- Supplied information -
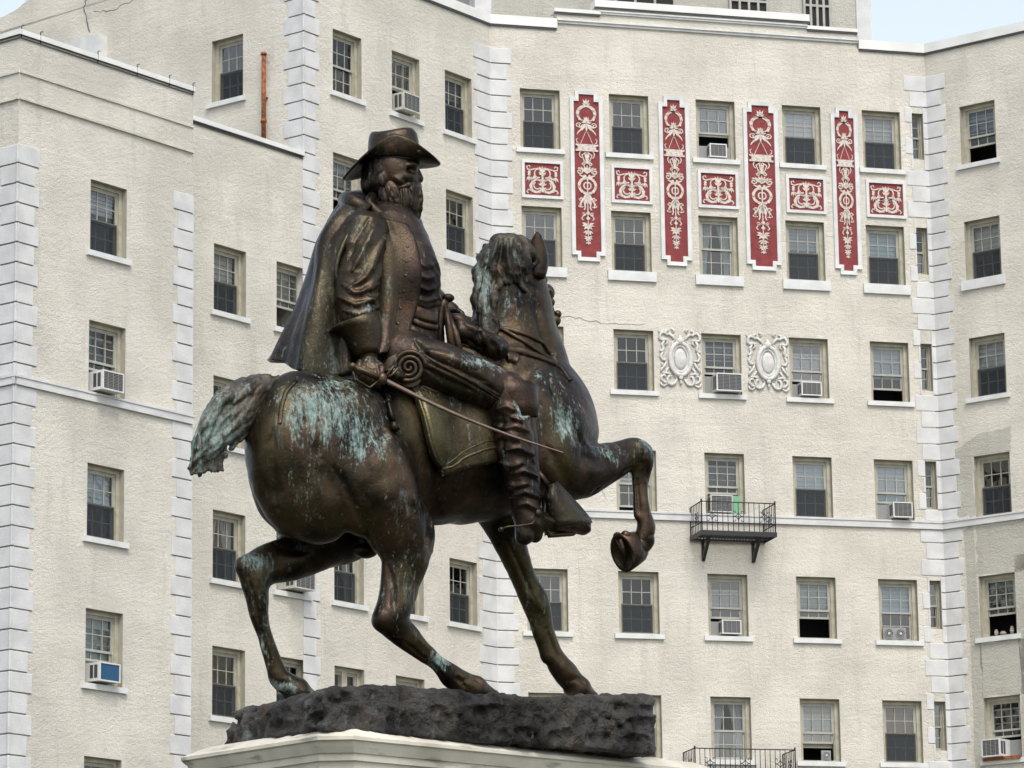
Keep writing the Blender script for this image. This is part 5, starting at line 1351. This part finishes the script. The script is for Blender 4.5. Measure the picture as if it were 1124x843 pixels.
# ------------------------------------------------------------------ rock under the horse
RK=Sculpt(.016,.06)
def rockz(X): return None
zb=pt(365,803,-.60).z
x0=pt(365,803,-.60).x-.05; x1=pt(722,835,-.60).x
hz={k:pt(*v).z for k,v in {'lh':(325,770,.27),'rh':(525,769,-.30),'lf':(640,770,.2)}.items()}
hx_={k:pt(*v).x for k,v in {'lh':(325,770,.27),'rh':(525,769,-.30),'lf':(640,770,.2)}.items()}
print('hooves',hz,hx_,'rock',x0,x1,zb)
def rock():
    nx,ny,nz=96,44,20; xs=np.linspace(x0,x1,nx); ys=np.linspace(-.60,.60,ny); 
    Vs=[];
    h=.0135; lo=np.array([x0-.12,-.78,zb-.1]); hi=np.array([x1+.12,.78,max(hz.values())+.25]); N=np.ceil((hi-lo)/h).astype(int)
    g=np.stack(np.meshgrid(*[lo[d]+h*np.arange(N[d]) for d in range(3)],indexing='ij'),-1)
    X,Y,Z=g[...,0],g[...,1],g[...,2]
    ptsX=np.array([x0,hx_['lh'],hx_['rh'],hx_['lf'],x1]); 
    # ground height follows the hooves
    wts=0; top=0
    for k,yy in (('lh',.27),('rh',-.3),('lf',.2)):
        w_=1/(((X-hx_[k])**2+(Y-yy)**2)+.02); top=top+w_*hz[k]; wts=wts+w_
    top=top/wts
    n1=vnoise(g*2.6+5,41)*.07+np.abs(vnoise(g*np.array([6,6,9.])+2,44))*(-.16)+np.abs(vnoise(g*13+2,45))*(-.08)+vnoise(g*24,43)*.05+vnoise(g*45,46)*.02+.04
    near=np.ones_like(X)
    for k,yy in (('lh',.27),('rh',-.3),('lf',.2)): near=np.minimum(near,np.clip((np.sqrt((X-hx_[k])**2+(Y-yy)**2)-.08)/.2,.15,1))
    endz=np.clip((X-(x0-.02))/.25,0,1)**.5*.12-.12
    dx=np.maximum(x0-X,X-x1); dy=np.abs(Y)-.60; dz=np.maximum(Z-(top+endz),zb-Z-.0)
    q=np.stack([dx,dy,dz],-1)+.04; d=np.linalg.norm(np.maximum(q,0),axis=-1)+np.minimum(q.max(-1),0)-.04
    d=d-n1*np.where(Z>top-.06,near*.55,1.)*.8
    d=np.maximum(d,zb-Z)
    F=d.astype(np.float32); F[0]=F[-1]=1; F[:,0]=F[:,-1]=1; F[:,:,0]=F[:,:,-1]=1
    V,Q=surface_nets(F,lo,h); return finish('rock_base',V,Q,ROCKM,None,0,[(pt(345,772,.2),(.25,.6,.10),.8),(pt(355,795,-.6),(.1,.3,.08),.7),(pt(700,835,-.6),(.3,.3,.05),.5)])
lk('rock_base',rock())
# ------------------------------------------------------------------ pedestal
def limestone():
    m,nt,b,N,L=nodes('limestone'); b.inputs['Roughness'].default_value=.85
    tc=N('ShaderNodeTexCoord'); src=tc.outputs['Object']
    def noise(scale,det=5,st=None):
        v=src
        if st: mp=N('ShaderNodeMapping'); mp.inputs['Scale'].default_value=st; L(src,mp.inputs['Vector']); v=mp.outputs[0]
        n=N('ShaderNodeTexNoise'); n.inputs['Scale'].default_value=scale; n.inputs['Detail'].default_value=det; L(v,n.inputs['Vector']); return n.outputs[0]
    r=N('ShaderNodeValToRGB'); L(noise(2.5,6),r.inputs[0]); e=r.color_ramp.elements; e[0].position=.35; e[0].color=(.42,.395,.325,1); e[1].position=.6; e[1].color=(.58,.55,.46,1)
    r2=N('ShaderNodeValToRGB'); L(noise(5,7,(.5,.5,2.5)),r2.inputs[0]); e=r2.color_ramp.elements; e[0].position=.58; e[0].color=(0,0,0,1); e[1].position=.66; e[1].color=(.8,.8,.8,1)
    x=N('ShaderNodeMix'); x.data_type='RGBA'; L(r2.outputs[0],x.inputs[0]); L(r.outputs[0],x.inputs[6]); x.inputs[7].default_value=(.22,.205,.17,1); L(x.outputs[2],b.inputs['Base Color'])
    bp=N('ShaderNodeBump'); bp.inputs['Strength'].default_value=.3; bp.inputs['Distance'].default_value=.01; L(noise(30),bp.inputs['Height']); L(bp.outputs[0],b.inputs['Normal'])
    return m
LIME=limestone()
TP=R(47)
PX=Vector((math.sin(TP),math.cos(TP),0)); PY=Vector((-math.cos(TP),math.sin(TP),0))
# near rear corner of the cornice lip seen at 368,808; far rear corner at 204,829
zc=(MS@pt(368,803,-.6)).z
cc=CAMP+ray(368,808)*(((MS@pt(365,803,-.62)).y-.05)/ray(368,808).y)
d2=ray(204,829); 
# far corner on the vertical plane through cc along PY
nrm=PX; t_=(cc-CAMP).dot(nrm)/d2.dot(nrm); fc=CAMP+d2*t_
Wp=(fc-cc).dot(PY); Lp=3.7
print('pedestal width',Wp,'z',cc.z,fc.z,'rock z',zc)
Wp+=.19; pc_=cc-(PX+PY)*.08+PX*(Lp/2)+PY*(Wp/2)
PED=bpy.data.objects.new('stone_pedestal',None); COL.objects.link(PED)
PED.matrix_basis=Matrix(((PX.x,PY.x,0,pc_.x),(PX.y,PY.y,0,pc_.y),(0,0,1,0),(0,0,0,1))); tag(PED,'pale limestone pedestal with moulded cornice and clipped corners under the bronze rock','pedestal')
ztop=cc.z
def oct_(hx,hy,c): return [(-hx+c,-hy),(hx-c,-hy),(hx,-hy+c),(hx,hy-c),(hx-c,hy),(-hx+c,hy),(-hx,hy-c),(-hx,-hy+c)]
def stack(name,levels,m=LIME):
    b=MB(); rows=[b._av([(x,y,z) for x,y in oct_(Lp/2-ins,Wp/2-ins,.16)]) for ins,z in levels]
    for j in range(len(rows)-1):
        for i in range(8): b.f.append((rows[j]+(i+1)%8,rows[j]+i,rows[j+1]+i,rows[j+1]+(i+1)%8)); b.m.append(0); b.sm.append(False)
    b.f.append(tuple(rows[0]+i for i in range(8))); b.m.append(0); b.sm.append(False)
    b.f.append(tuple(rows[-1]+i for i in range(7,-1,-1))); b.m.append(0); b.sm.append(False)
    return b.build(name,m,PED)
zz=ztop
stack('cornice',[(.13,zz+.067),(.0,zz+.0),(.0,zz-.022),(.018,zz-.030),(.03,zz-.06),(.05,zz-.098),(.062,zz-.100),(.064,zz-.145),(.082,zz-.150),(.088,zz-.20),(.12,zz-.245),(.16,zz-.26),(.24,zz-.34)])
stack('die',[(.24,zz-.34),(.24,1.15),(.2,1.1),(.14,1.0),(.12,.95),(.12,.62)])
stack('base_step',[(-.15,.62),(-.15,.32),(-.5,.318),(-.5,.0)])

- Direction -
Reproduce the material in its entirety and word for word, without the pictures.

- Completed exercise -
Keep writing the Blender script for this image. This is part 5, starting at line 1351. This part finishes the script. The script is for Blender 4.5. Measure the picture as if it were 1124x843 pixels.
# ------------------------------------------------------------------ rock under the horse
RK=Sculpt(.016,.06)
def rockz(X): return None
zb=pt(365,803,-.60).z
x0=pt(365,803,-.60).x-.05; x1=pt(722,835,-.60).x
hz={k:pt(*v).z for k,v in {'lh':(325,770,.27),'rh':(525,769,-.30),'lf':(640,770,.2)}.items()}
hx_={k:pt(*v).x for k,v in {'lh':(325,770,.27),'rh':(525,769,-.30),'lf':(640,770,.2)}.items()}
print('hooves',hz,hx_,'rock',x0,x1,zb)
def rock():
    nx,ny,nz=96,44,20; xs=np.linspace(x0,x1,nx); ys=np.linspace(-.60,.60,ny); 
    Vs=[];
    h=.0135; lo=np.array([x0-.12,-.78,zb-.1]); hi=np.array([x1+.12,.78,max(hz.values())+.25]); N=np.ceil((hi-lo)/h).astype(int)
    g=np.stack(np.meshgrid(*[lo[d]+h*np.arange(N[d]) for d in range(3)],indexing='ij'),-1)
    X,Y,Z=g[...,0],g[...,1],g[...,2]
    ptsX=np.array([x0,hx_['lh'],hx_['rh'],hx_['lf'],x1]); 
    # ground height follows the hooves
    wts=0; top=0
    for k,yy in (('lh',.27),('rh',-.3),('lf',.2)):
        w_=1/(((X-hx_[k])**2+(Y-yy)**2)+.02); top=top+w_*hz[k]; wts=wts+w_
    top=top/wts
    n1=vnoise(g*2.6+5,41)*.07+np.abs(vnoise(g*np.array([6,6,9.])+2,44))*(-.16)+np.abs(vnoise(g*13+2,45))*(-.08)+vnoise(g*24,43)*.05+vnoise(g*45,46)*.02+.04
    near=np.ones_like(X)
    for k,yy in (('lh',.27),('rh',-.3),('lf',.2)): near=np.minimum(near,np.clip((np.sqrt((X-hx_[k])**2+(Y-yy)**2)-.08)/.2,.15,1))
    endz=np.clip((X-(x0-.02))/.25,0,1)**.5*.12-.12
    dx=np.maximum(x0-X,X-x1); dy=np.abs(Y)-.60; dz=np.maximum(Z-(top+endz),zb-Z-.0)
    q=np.stack([dx,dy,dz],-1)+.04; d=np.linalg.norm(np.maximum(q,0),axis=-1)+np.minimum(q.max(-1),0)-.04
    d=d-n1*np.where(Z>top-.06,near*.55,1.)*.8
    d=np.maximum(d,zb-Z)
    F=d.astype(np.float32); F[0]=F[-1]=1; F[:,0]=F[:,-1]=1; F[:,:,0]=F[:,:,-1]=1
    V,Q=surface_nets(F,lo,h); return finish('rock_base',V,Q,ROCKM,None,0,[(pt(345,772,.2),(.25,.6,.10),.8),(pt(355,795,-.6),(.1,.3,.08),.7),(pt(700,835,-.6),(.3,.3,.05),.5)])
lk('rock_base',rock())
# ------------------------------------------------------------------ pedestal
def limestone():
    m,nt,b,N,L=nodes('limestone'); b.inputs['Roughness'].default_value=.85
    tc=N('ShaderNodeTexCoord'); src=tc.outputs['Object']
    def noise(scale,det=5,st=None):
        v=src
        if st: mp=N('ShaderNodeMapping'); mp.inputs['Scale'].default_value=st; L(src,mp.inputs['Vector']); v=mp.outputs[0]
        n=N('ShaderNodeTexNoise'); n.inputs['Scale'].default_value=scale; n.inputs['Detail'].default_value=det; L(v,n.inputs['Vector']); return n.outputs[0]
    r=N('ShaderNodeValToRGB'); L(noise(2.5,6),r.inputs[0]); e=r.color_ramp.elements; e[0].position=.35; e[0].color=(.42,.395,.325,1); e[1].position=.6; e[1].color=(.58,.55,.46,1)
    r2=N('ShaderNodeValToRGB'); L(noise(5,7,(.5,.5,2.5)),r2.inputs[0]); e=r2.color_ramp.elements; e[0].position=.58; e[0].color=(0,0,0,1); e[1].position=.66; e[1].color=(.8,.8,.8,1)
    x=N('ShaderNodeMix'); x.data_type='RGBA'; L(r2.outputs[0],x.inputs[0]); L(r.outputs[0],x.inputs[6]); x.inputs[7].default_value=(.22,.205,.17,1); L(x.outputs[2],b.inputs['Base Color'])
    bp=N('ShaderNodeBump'); bp.inputs['Strength'].default_value=.3; bp.inputs['Distance'].default_value=.01; L(noise(30),bp.inputs['Height']); L(bp.outputs[0],b.inputs['Normal'])
    return m
LIME=limestone()
TP=R(47)
PX=Vector((math.sin(TP),math.cos(TP),0)); PY=Vector((-math.cos(TP),math.sin(TP),0))
# near rear corner of the cornice lip seen at 368,808; far rear corner at 204,829
zc=(MS@pt(368,803,-.6)).z
cc=CAMP+ray(368,808)*(((MS@pt(365,803,-.62)).y-.05)/ray(368,808).y)
d2=ray(204,829); 
# far corner on the vertical plane through cc along PY
nrm=PX; t_=(cc-CAMP).dot(nrm)/d2.dot(nrm); fc=CAMP+d2*t_
Wp=(fc-cc).dot(PY); Lp=3.7
print('pedestal width',Wp,'z',cc.z,fc.z,'rock z',zc)
Wp+=.19; pc_=cc-(PX+PY)*.08+PX*(Lp/2)+PY*(Wp/2)
PED=bpy.data.objects.new('stone_pedestal',None); COL.objects.link(PED)
PED.matrix_basis=Matrix(((PX.x,PY.x,0,pc_.x),(PX.y,PY.y,0,pc_.y),(0,0,1,0),(0,0,0,1))); tag(PED,'pale limestone pedestal with moulded cornice and clipped corners under the bronze rock','pedestal')
ztop=cc.z
def oct_(hx,hy,c): return [(-hx+c,-hy),(hx-c,-hy),(hx,-hy+c),(hx,hy-c),(hx-c,hy),(-hx+c,hy),(-hx,hy-c),(-hx,-hy+c)]
def stack(name,levels,m=LIME):
    b=MB(); rows=[b._av([(x,y,z) for x,y in oct_(Lp/2-ins,Wp/2-ins,.16)]) for ins,z in levels]
    for j in range(len(rows)-1):
        for i in range(8): b.f.append((rows[j]+(i+1)%8,rows[j]+i,rows[j+1]+i,rows[j+1]+(i+1)%8)); b.m.append(0); b.sm.append(False)
    b.f.append(tuple(rows[0]+i for i in range(8))); b.m.append(0); b.sm.append(False)
    b.f.append(tuple(rows[-1]+i for i in range(7,-1,-1))); b.m.append(0); b.sm.append(False)
    return b.build(name,m,PED)
zz=ztop
stack('cornice',[(.13,zz+.067),(.0,zz+.0),(.0,zz-.022),(.018,zz-.030),(.03,zz-.06),(.05,zz-.098),(.062,zz-.100),(.064,zz-.145),(.082,zz-.150),(.088,zz-.20),(.12,zz-.245),(.16,zz-.26),(.24,zz-.34)])
stack('die',[(.24,zz-.34),(.24,1.15),(.2,1.1),(.14,1.0),(.12,.95),(.12,.62)])
stack('base_step',[(-.15,.62),(-.15,.32),(-.5,.318),(-.5,.0)])